Tuesday, August 16, 2011

Hanging Out vs Dating

Back in 2005, Elder Dallin H Oaks spoke at a CES Fireside. Part of his talk centered on the topic of dating vs hanging out. An excerpt of this section of the address was printed in the June 2006 Ensign and can be found here.

Just after he gave this talk, I saw incidents of "hanging out" drop to near zero. However, Elder Oaks didn't say "don't hang out."

In fact, there was a column in the Deseret News this week titled "Hanging out, hooking up — why not date?" that implied that hanging out was wrong. However, I'm of the opinion that never hanging out is a bad idea.

Let's look at what Elder Oaks said:

An occasional group activity is OK, but when you see men who make hanging out their primary interaction with the opposite sex, I think you should lock the pantry and bolt the front door.

Yes, it is OK to get a group together. However, don't let it be an every weekend type of thing.

I know a group of women who do hang out every weekend. However, they do it without any men present (because they don't invite men). In fact, I have known several guys who have asked out girls from this group but have been turned down in favor of these "Girl's Nights Out." And then these women wonder why they aren't married.

So, get those (co-ed) groups together. When you get invited to a function, it's better than sitting at home doing nothing on a Friday or Saturday night. It's a great opportunity to meet other people, and who knows what it will lead to.

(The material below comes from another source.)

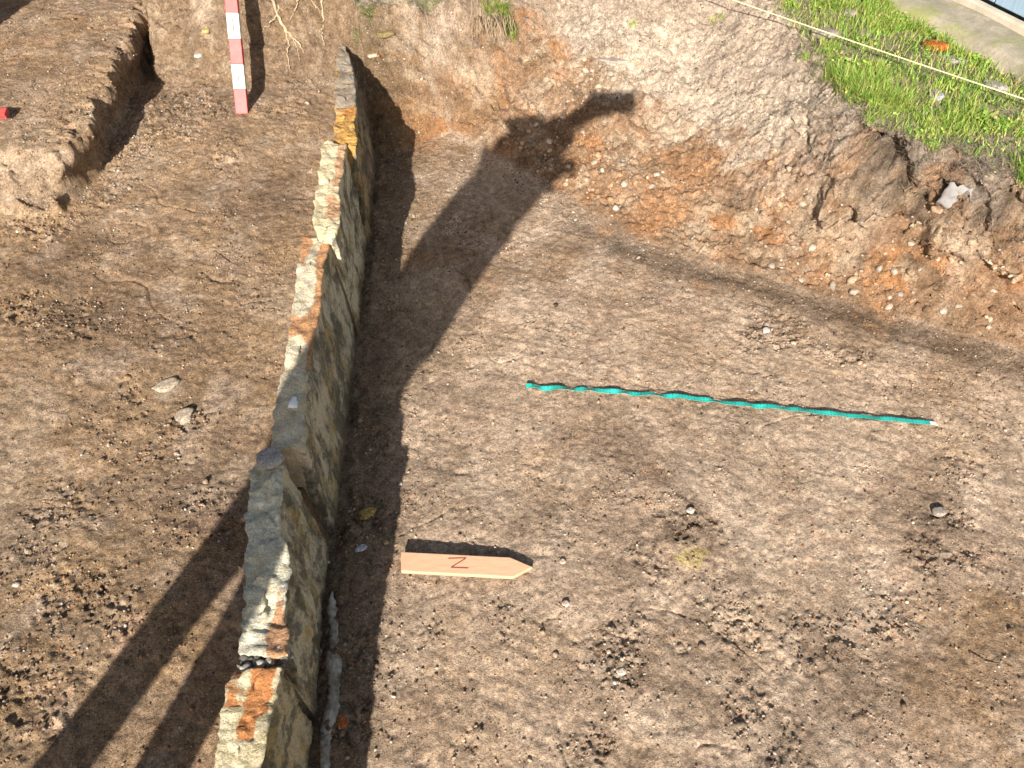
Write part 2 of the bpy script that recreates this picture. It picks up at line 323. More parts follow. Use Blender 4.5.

Outside of Church, I don't have many opportunities to meet other Single Mormons. Hanging out with friends (and their friends) is a great way to meet new people.

Oh, and I'd like to close with something else Elder Oaks had to say:

And, young women, please make it easier for these shy males to ask for a simple, inexpensive date. Part of making it easier is to avoid implying that a date is something very serious. If we are to persuade young men to ask for dates more frequently, we must establish a mutual expectation that to go on a date is not to imply a continuing commitment. Finally, young women, if you turn down a date, be kind. Otherwise you may crush a nervous and shy questioner and destroy him as a potential dater, and that could hurt some other sister.

It's an invite for a date, not a proposal of marriage.

-Bob

Wednesday, May 18, 2011

Quoting Seinfeld in Sacrament Meeting

So, you're asked to give a Sacrament Meeting talk on Mother's Day in your Midsingles Ward, and the only topic you are given is to talk about something related to Mother's Day. So What do you speak on?

Finding the Mother of Your Future Children. Yep.

And, it was a classic. It started with a quote from National Lampoon's Christmas Vacation and then a few minutes later threw in a Spiderman reference. However, the part that took the cake was when he quoted the TV show Seinfeld.

I take that back. He didn't just read a quote from Seinfeld -- he recited part of a scene. What he quoted is this:



You may need to watch the whole scene to get it all, but it's pretty funny.

Anyway, I digress. I was going to make fun of this "Gospel according to Seinfeld" talk, but then I realized something.

"If every instinct you have is wrong, the opposite would have to be right."

I'm too much like "normal George." I need to be more like "opposite George."

Or, more specifically, Opposite Bob.

I'll let you know how it goes.

Monday, May 16, 2011

Welcome to the Ward of Misfit Toys

So,I had this old attempt at a dating blog sitting around with 53 posts, the last one over a year ago. So, when a good friend suggested I turn my adventures in my new ward into a blog, I knew what I had to do -- transform this one.

So, what is my new ward, and why would it's stories make a good blog?

A few months ago, I turned 32. That meant that I had blown right past being a "Young Single Adult" (Yeah,I know that I really blew past it when I turned 31. Humor me a little). That meant it was time to leave my YSA Ward. I had two choices of where to go -- a "Family" Ward or a "Midsingles (31-45)" Ward.

After much prayer, I decided to attend the Midsingles Ward. A friend had tried it last summer, and had dubbed it the "Ward of Misfit Toys." The first week I attended the ward, I looked around and thought he was right. And then someone came and invited me over to his house to play Dungeons and Dragons, and I knew I was in the wrong place.

However, on the drive home, I realized that I, too, was a misfit toy. And, let's face it, if you are single Mormon over the age of 31, you, too, are a misfit toy to some degree.

And in the following weeks of trying out the ward, I realized that one major benefit of being in a Ward of Misfit toys is that they follow what I like to call the "Mr Rogers Principle" -- they like you just the way you are.

More than that, they are free to be themselves. And that makes the ward awesome. And funny.

So, I will not post things on here to offend or to make fun of anybody. However, I will find humor in my learning moments, and hope that the things you read here can not only bring joy into your life, but can also help you grow.